To Callie and others, I brought up that this was reminiscent for me of the trauma I had being bullied and excluded from an IRL trans community, which led to me detransitioning, going back in the closet, and repressing my transness for 8 years. Callie assured me that wasn’t going to happen again in their community, but then they went ahead and did it.

One of the things I did that was perceived as a threat to the community was writing posts that were deemed to be too long about a topic (the aforementioned YouTuber) that was causing tension among people in the community. These posts were in a designated TW channel with appropriate CW/TW warnings. Callie didn’t say that I said anything wrong; I don’t think they even read what I wrote. They just took issue with the length.

I said something like: “no one has to read what I wrote if they don’t want to. They don’t have to agree with it, or like it, and it isn’t my job to get them to agree with it or like it.” Callie interpreted that as saying, “if what I wrote is transphobic/misogynistic/racist/etc. or otherwise harms someone, I don’t care and I won’t take responsibility for it.” I reassured Callie that’s absolutely not what I meant, and that of course I would take responsibility if I ever said such things. Callie didn’t believe, told me they more or less had decided I was a bad person, and then banned me from the group.

This was extremely triggering and retraumatizing for me, largely because of the past trauma I mentioned above. And also because rejection and betrayal by people you trust and depend on is often traumatic. It caused me a huge amount of hurt and anger because it was so arbitrary, so nonsensical, so unfair, so unjust, so uncaring, so violent.

What Lindsay Ellis describes in the “Mask Off” video is the same sort of experience. Where extremely unfair and unfounded interpretations of words are made largely due to hypervigilance from trauma, the harm caused by those words is either massively overstated or completely fabricated, and a person is then arbitrarily shamed, bullied, and shunned.

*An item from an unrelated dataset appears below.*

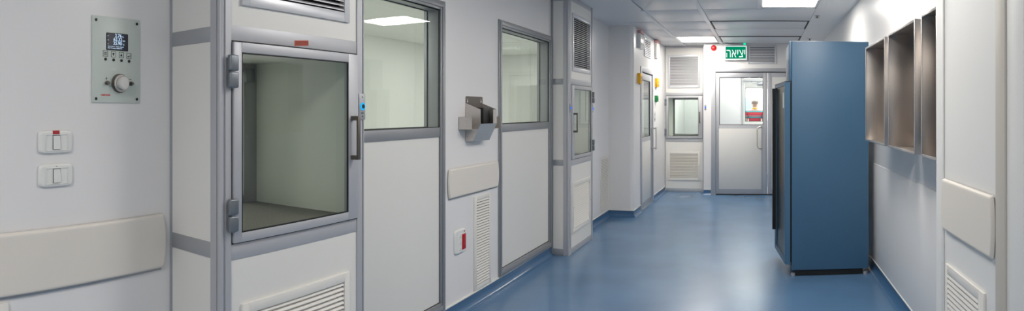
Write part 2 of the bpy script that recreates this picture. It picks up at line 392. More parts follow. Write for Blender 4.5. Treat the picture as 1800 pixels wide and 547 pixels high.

I can relate hard to Lindsay’s experience because it’s happened to me, on a much smaller scale, more than once. What it ultimately turns out to be is simply the straightforward human vices of bullying, abuse, and ostracism wearing the mask of social justice discourse. (This is, incidentally, why it is so easy for far-right trolls to wear the mask of social justice discourse to bully, harass, and try to destroy progressive and/or marginalized people they hate — under the guise of being marginalized, leftist crusaders. Instances of this are documented in Lindsay Ellis’ video.)